What you will do:
Word for word, quote all of the material, omitting the pictures.

Records provided:
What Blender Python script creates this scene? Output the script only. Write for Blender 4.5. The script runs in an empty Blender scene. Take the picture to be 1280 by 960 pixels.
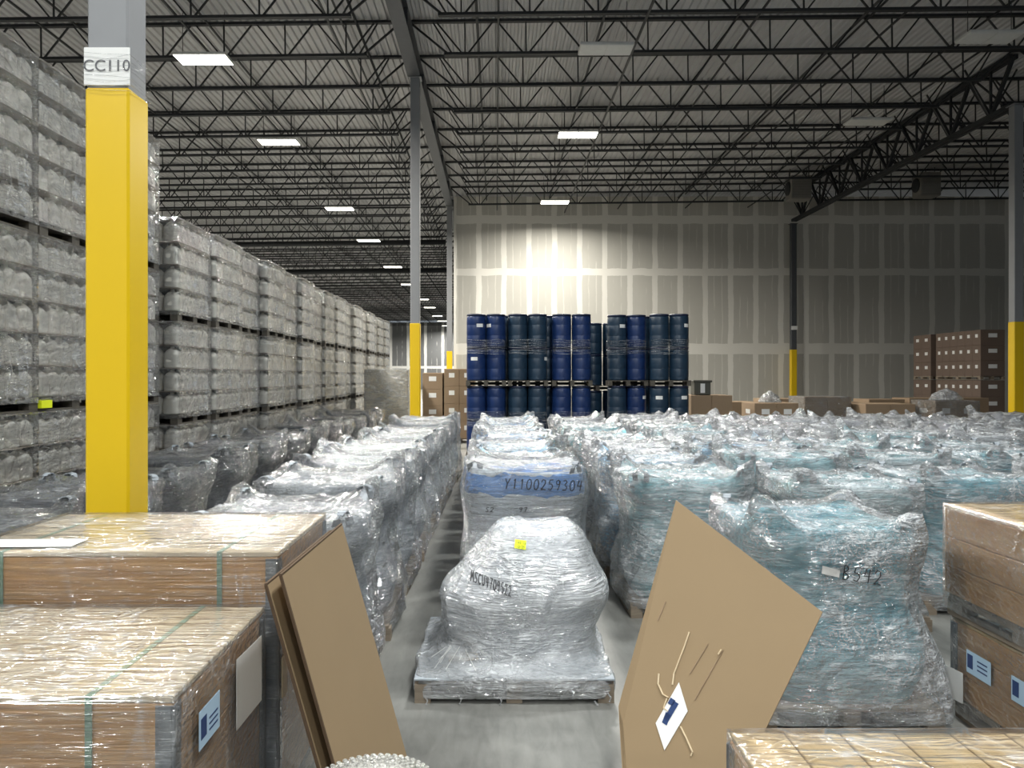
import bpy, bmesh, math, random
import numpy as np
from mathutils import Vector, Matrix, noise as mnoise
from mathutils.bvhtree import BVHTree

# ------------------------------------------------------------------ camera, world, exposure
SC = bpy.context.scene
COL = SC.collection
F = 962.0                     # focal length in pixels of a 1280 px wide frame
VX, VY = 620.0, 470.0         # where the depth axis meets the frame
EYE = 2.05                    # camera height
cam_d = bpy.data.cameras.new('camera')
cam_d.sensor_width = 36.0
cam_d.lens = F / 1280 * 36.0
cam_d.shift_x = (640 - VX) / 1280
cam_d.shift_y = -(480 - VY) / 1280
cam_d.clip_start, cam_d.clip_end = 0.05, 400
cam = bpy.data.objects.new('camera', cam_d)
cam.location = (0, 0, EYE)
cam.rotation_euler = (math.pi / 2, 0, 0)
COL.objects.link(cam)
SC.camera = cam
SC.view_settings.view_transform = 'Standard'
SC.view_settings.look = 'None'
SC.view_settings.gamma = 1.0
SC.view_settings.use_curve_mapping = False
SC.view_settings.exposure = 0.0
SC.cycles.max_bounces = 7
SC.cycles.diffuse_bounces = 4
SC.cycles.glossy_bounces = 3
SC.cycles.transmission_bounces = 4
SC.cycles.transparent_max_bounces = 10
SC.cycles.caustics_reflective = False
SC.cycles.caustics_refractive = False
SC.cycles.sample_clamp_indirect = 4.0
W = bpy.data.worlds.new('hall_ambient')
SC.world = W
W.use_nodes = True
W.node_tree.nodes['Background'].inputs[0].default_value = (0.80, 0.90, 1.0, 1)
W.node_tree.nodes['Background'].inputs[1].default_value = 0.5
LAMP_WATT = 1250.0            # each lit high-bay fixture down the hall
NEAR_WATT = 620.0             # the dimmer unseen fixtures added above and behind the camera
NEAR_COL = (0.97, 1.0, 0.99)
LAMP_COL = (1.0, 0.965, 0.88)


def P(px, py, d):
    """the point at depth d seen at frame position (px, py)"""
    return Vector(((px - VX) / F * d, d, EYE + (VY - py) / F * d))


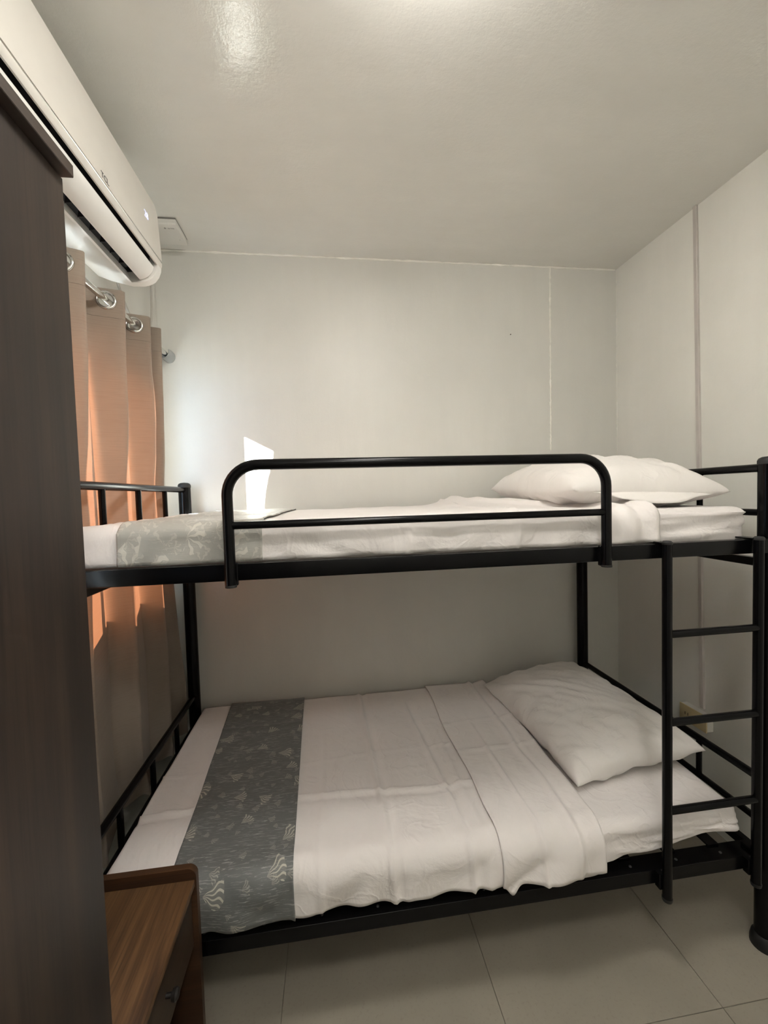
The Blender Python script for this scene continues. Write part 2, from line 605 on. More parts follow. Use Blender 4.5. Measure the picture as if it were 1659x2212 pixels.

Expected answer:
What Blender Python script creates this scene? Output the script only. Write for Blender 4.5. The script runs in an empty Blender scene. Take the picture to be 1280 by 960 pixels.
import bpy, bmesh, math, random
import numpy as np
from mathutils import Vector, Matrix, noise as mnoise
from mathutils.bvhtree import BVHTree

# ------------------------------------------------------------------ camera, world, exposure
SC = bpy.context.scene
COL = SC.collection
F = 962.0                     # focal length in pixels of a 1280 px wide frame
VX, VY = 620.0, 470.0         # where the depth axis meets the frame
EYE = 2.05                    # camera height
cam_d = bpy.data.cameras.new('camera')
cam_d.sensor_width = 36.0
cam_d.lens = F / 1280 * 36.0
cam_d.shift_x = (640 - VX) / 1280
cam_d.shift_y = -(480 - VY) / 1280
cam_d.clip_start, cam_d.clip_end = 0.05, 400
cam = bpy.data.objects.new('camera', cam_d)
cam.location = (0, 0, EYE)
cam.rotation_euler = (math.pi / 2, 0, 0)
COL.objects.link(cam)
SC.camera = cam
SC.view_settings.view_transform = 'Standard'
SC.view_settings.look = 'None'
SC.view_settings.gamma = 1.0
SC.view_settings.use_curve_mapping = False
SC.view_settings.exposure = 0.0
SC.cycles.max_bounces = 7
SC.cycles.diffuse_bounces = 4
SC.cycles.glossy_bounces = 3
SC.cycles.transmission_bounces = 4
SC.cycles.transparent_max_bounces = 10
SC.cycles.caustics_reflective = False
SC.cycles.caustics_refractive = False
SC.cycles.sample_clamp_indirect = 4.0
W = bpy.data.worlds.new('hall_ambient')
SC.world = W
W.use_nodes = True
W.node_tree.nodes['Background'].inputs[0].default_value = (0.80, 0.90, 1.0, 1)
W.node_tree.nodes['Background'].inputs[1].default_value = 0.5
LAMP_WATT = 1250.0            # each lit high-bay fixture down the hall
NEAR_WATT = 620.0             # the dimmer unseen fixtures added above and behind the camera
NEAR_COL = (0.97, 1.0, 0.99)
LAMP_COL = (1.0, 0.965, 0.88)


def P(px, py, d):
    """the point at depth d seen at frame position (px, py)"""
    return Vector(((px - VX) / F * d, d, EYE + (VY - py) / F * d))


The Blender Python script for this scene continues. Write part 2, from line 605 on. More parts follow. Use Blender 4.5. Measure the picture as if it were 1659x2212 pixels.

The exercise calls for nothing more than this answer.